If that was going to happen, Jeremiah and I had some nurturing to do to make our backyard a fun place to be. Moogie and Papa gave Pace a sand-box, a mini-table with a striped umbrella, and a playhouse. We have created a magnificent play area, where we've hosted some sweet tea parties over the past month. One day, we had a special treat, because Aunt Kiki made some cupcakes especially for Pace. She learned how to make them from Paula Dean, and she surpassed even Paula's great talents in my opinion. So, we invited our neighbor friends (Caroline, Natalie, Noah, and their Mommies) over one sunny afternoon for a special tea party.
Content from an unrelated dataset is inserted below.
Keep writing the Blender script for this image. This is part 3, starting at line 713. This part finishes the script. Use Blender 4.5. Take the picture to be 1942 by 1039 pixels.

Lauren brought the tea, and I set up my blue and white china at the grown-up table. Then, we placed all the little guys around Pace's table and passed out the multi-colored, hand-decorated cupcakes (Pace's even had her name written on the top). We THOUGHT that we, the Mommies, would sneak back to our quaintly set table to enjoy a quiet cup of tea and cake while listening to the water trickle down our beloved mountain stream (that we built :)). It didn't take very long to see that sandy hands, cupcakes, and cute outfits don't mix very well. Everybody was stripped down to their skivvies, and the baby tea party moved from the canopied baby table, to the water hose for a rinse down, to the mud puddle that the water hose created. Needless to say, our tea got a bit cold, and by the time they were happily playing in the mud, they noticed we were eating more cupcakes and chants of "Bite?!" "Bite?!" began to be heard at each knee. So, our quiet little tea party wasn't quite as quiet as it was on the days when we gave the little ones a Ziploc filled with goldfish and sat them in the sand box, but it was a lot more memorable. This day was too cute to use only one picture, so I am breaking my own rule and adding some extras. As you can see, I am sure all of our little guys would join me in a big fat, "Thanks Aunt Kiki!"